A twisted version of the same incident came to the ears of Jim Hall, who was looking for someone who could steer, change gear, and operate movable aerodynamic devices at the same time in his radical new Chaparral. When Jackie managed to explain to him that he didn't actually have three arms, Jim developed the 2J instead. The fan being on constant speed, it didn't require so many limbs to drive it.
Oh-oh. There goes the phone again. Another customer ringing to complain, I expect.
Oh the shame, the shame of it! Everywhere I look BJ's posting something with that hideous reminder of my failings. There's so much salt in my wounds I could open a crisp factory.
You said it, Kevin.
On the other hand, I could finish my plastic shell, fill it with putty and pull a vaccie from it.
The mind reels at the proliferation of Xylons in this innocent and unsuspecting world.
Hey! How about a Xylon prox..........(sound effects of a rotting bison carcass falling through ceiling and crushing smart arse slotracer beneath debris).

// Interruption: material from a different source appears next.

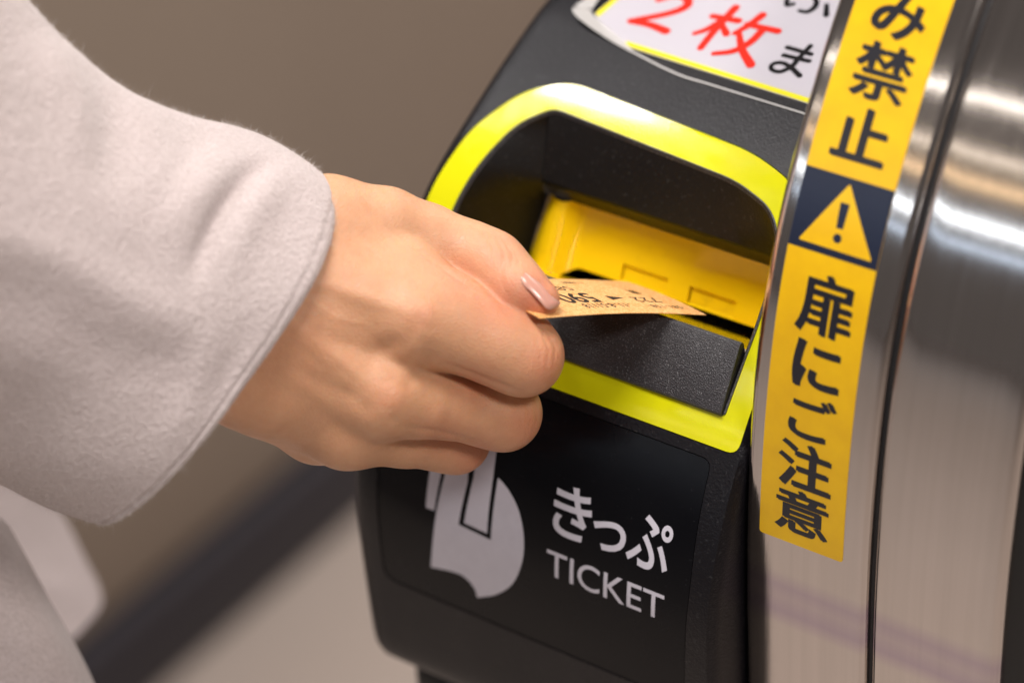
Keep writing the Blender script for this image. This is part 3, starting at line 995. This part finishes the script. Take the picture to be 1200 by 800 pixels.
# sleeve rings from the cuff back: upper point, lower point, distance, half thickness, how far the near edge runs towards the hand (mm)
SLEEVE_RINGS = [
    (386, 226, 110, 602, 702, 34, 14), (372, 200, 94, 603, 700, 34, 14), (326, 168, 50, 592, 698, 36, 12), (278, 150, -5, 566, 695, 38, 10), (227, 136, -60, 544, 691, 40, 8),
    (160, 108, -135, 504, 685, 42, 6), (100, 64, -205, 464, 679, 44, 5), (60, 34, -260, 419, 674, 46, 4), (10, -20, -330, 344, 666, 48, 4), (-60, -100, -420, 244, 656, 50, 4),
]
SLEEVE_FOLDS = [
    ([(322, 186), (290, 205), (262, 240), (240, 285), (228, 330)], 11, -3.0), ([(340, 205), (315, 225), (285, 270), (265, 330)], 20, 1.6), ([(290, 180), (250, 200), (220, 240), (200, 290)], 26, 1.8),
    ([(-40, 262), (60, 300), (140, 342), (230, 392)], 24, 1.6), ([(-40, 330), (60, 372), (150, 420), (240, 440)], 40, -1.8),
    ([(40, 30), (90, 120), (100, 200)], 26, 1.6), ([(90, 60), (130, 140), (130, 230)], 26, -1.4), ([(160, 110), (190, 170), (190, 240)], 24, .9),
    ([(250, 400), (230, 470), (190, 530)], 22, 1.0), ([(300, 360), (270, 430), (230, 490)], 18, -.8),
]
COAT_PANELS = [
    ('coat_skirt', [[(-300, 420, 930), (-100, 500, 930), (30, 560, 936), (72, 596, 940)], [(-300, 560, 935), (-120, 600, 930), (30, 640, 936), (98, 650, 942)], [(-300, 700, 935), (-100, 700, 930), (40, 700, 936), (119, 702, 944)],
                    [(-300, 860, 940), (-100, 830, 936), (20, 790, 938), (92, 742, 942)]], 3, 0),
    ('coat_front', [[(-360, 540, 770), (-200, 550, 758), (-90, 560, 755), (-20, 590, 762), (6, 616, 776)], [(-360, 680, 770), (-200, 680, 756), (-60, 690, 752), (24, 690, 760), (50, 700, 776)],
                    [(-360, 800, 770), (-200, 800, 754), (-30, 800, 750), (76, 800, 758), (108, 800, 776)], [(-360, 960, 770), (-200, 960, 752), (0, 960, 748), (138, 960, 758), (176, 960, 776)]], 3, 2),
]

# ------------------------------------------------------------------ the person: hand, sleeve, coat
person = empty('person', (-.30, -.42, 0))
tag(person, 'right hand and sleeve of a person in a pale wool coat pushing in a ticket', 'person')


def C3(px, py, dep):
    return np.array([(px - 600) / FPX * dep, (py - 400) / FPX * dep, dep])   # camera mm


def smin(a, b, k):
    h = np.clip(.5 + .5 * (b - a) / k, 0, 1)
    return b + (a - b) * h - k * h * (1 - h)


H = .5    # grid step, mm
lo = C3(215, 180, 690) - np.array([0, 0, 0]); hi = C3(690, 575, 690)
lo = np.array([lo[0], lo[1] - 2, 660.]); hi = np.array([hi[0], hi[1], 762.])
dims = np.ceil((hi - lo) / H).astype(int)
gx_, gy_, gz_ = [(lo[i] + H * np.arange(dims[i])).astype(np.float32) for i in range(3)]
SHAPE = (len(gx_), len(gy_), len(gz_))
FAR = np.float32(30)


def cone(field, a, b, ra, rb, k):
    """blend a tapered capsule into a field, only near it"""
    pad = max(ra, rb) + k * 1.5 + 6
    sl = []
    for i, g in enumerate((gx_, gy_, gz_)):
        i0 = max(0, int((min(a[i], b[i]) - pad - lo[i]) / H)); i1 = min(len(g), int((max(a[i], b[i]) + pad - lo[i]) / H) + 2)
        if i1 <= i0: return field
        sl.append(slice(i0, i1))
    X, Y_, Z_ = gx_[sl[0]][:, None, None], gy_[sl[1]][None, :, None], gz_[sl[2]][None, None, :]
    ab = b - a; L2 = float(ab @ ab) + 1e-9
    t_ = np.clip(((X - a[0]) * ab[0] + (Y_ - a[1]) * ab[1] + (Z_ - a[2]) * ab[2]) / L2, 0, 1)
    d = np.sqrt((X - a[0] - t_ * ab[0]) ** 2 + (Y_ - a[1] - t_ * ab[1]) ** 2 + (Z_ - a[2] - t_ * ab[2]) ** 2) - (ra + (rb - ra) * t_)
    sub = field[tuple(sl)]
    field[tuple(sl)] = smin(sub, d.astype(np.float32), k)
    return field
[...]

QUOTE How about a Xylon prox..........(sound effects of a rotting bison carcass falling through ceiling and crushing smart arse slotracer beneath debris).
Not funny, Howmet! And I urge against that! Nature being what it is, I suspect that fate (note the small "f") would befall all of those who attempted to build Xylons for a proxy!
This is a chassis which I built for an Airfix Mini body. I'll probably do something similar for the Xylon:-
Sell the bodies? Hell, no! I'll give them away! My friend Derick Thesnaar will be making 6 in white Plasticard (with separate vac-windows) and 6 in PETG. One of each are for Howmet, Beejay and myself -- there are 3 of each still available for any other unsuspecting victims out there....
Someone mentioned a Xylon proxy race? I can picture is now.... a Xylon speed orgy.... or perhaps a Xylon pile-on?